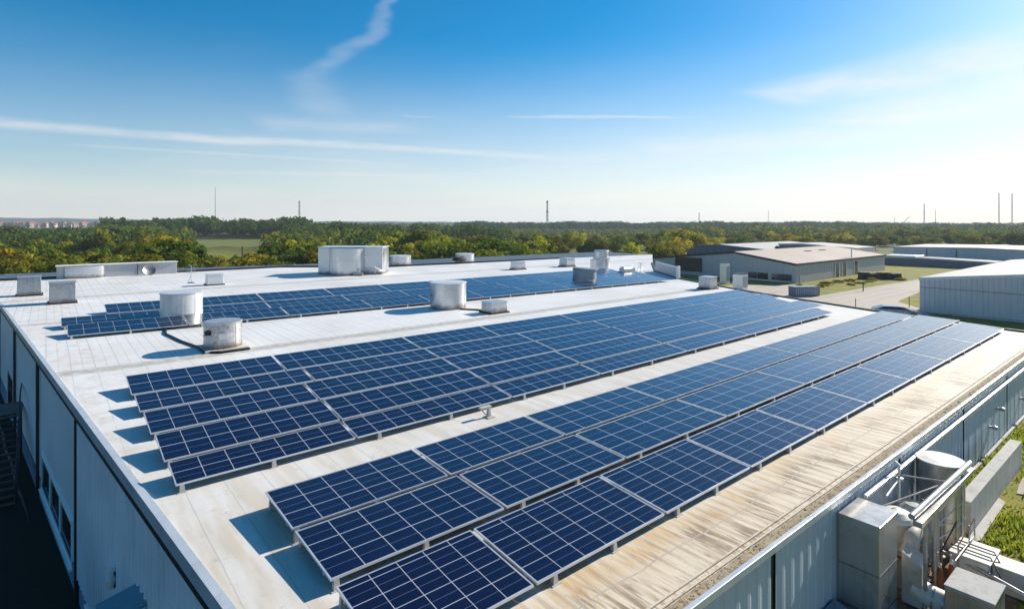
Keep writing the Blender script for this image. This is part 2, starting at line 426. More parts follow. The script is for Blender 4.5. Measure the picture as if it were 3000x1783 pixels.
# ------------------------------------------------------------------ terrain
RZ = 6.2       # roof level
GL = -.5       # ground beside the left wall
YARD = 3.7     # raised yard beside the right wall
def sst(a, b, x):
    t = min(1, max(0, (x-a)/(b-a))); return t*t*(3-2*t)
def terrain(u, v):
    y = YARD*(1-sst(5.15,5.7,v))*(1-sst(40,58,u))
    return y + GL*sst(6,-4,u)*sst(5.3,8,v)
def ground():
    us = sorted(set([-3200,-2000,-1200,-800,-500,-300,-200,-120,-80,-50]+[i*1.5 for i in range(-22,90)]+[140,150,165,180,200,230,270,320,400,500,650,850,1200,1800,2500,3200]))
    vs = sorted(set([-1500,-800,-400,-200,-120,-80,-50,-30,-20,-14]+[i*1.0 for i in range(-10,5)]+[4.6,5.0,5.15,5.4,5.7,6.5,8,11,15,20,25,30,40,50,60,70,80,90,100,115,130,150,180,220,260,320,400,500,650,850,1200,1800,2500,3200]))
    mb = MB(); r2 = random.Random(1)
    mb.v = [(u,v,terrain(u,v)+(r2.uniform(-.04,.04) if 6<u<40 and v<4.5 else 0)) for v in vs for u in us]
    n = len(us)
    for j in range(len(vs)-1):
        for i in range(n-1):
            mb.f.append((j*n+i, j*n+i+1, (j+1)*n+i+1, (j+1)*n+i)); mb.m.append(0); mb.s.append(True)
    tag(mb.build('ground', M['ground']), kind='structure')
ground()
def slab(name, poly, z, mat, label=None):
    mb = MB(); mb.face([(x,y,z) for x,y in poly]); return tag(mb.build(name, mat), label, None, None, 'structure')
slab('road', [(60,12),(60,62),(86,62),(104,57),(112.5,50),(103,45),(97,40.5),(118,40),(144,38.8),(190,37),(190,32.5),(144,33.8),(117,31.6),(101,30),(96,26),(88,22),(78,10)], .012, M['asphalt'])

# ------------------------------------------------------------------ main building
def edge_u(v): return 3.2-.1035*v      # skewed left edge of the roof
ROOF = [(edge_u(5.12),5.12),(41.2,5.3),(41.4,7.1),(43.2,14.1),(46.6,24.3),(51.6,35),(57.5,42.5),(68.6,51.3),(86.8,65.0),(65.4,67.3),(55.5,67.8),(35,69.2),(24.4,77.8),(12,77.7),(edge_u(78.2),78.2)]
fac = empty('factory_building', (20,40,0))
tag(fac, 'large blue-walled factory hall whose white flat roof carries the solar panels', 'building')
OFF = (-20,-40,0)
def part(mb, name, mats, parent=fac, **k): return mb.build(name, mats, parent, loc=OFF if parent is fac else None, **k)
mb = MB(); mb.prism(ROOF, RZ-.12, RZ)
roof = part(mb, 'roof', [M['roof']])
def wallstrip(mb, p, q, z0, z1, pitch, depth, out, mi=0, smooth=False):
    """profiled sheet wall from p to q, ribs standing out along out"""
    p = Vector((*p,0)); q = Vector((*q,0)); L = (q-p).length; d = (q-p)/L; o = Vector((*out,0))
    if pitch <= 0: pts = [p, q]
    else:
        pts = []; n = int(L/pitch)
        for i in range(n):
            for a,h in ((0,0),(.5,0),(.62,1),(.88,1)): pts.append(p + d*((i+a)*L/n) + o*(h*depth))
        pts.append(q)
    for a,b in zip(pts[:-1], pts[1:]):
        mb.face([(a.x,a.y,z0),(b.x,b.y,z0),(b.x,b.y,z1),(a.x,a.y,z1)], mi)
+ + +
## Task description
Restate exactly, please, only the lines between the start of the data and the line containing "n = len(us)", both ends included, skipping the pictures.

## Result of this exercise
Keep writing the Blender script for this image. This is part 2, starting at line 426. More parts follow. The script is for Blender 4.5. Measure the picture as if it were 3000x1783 pixels.
# ------------------------------------------------------------------ terrain
RZ = 6.2       # roof level
GL = -.5       # ground beside the left wall
YARD = 3.7     # raised yard beside the right wall
def sst(a, b, x):
    t = min(1, max(0, (x-a)/(b-a))); return t*t*(3-2*t)
def terrain(u, v):
    y = YARD*(1-sst(5.15,5.7,v))*(1-sst(40,58,u))
    return y + GL*sst(6,-4,u)*sst(5.3,8,v)
def ground():
    us = sorted(set([-3200,-2000,-1200,-800,-500,-300,-200,-120,-80,-50]+[i*1.5 for i in range(-22,90)]+[140,150,165,180,200,230,270,320,400,500,650,850,1200,1800,2500,3200]))
    vs = sorted(set([-1500,-800,-400,-200,-120,-80,-50,-30,-20,-14]+[i*1.0 for i in range(-10,5)]+[4.6,5.0,5.15,5.4,5.7,6.5,8,11,15,20,25,30,40,50,60,70,80,90,100,115,130,150,180,220,260,320,400,500,650,850,1200,1800,2500,3200]))
    mb = MB(); r2 = random.Random(1)
    mb.v = [(u,v,terrain(u,v)+(r2.uniform(-.04,.04) if 6<u<40 and v<4.5 else 0)) for v in vs for u in us]
    n = len(us)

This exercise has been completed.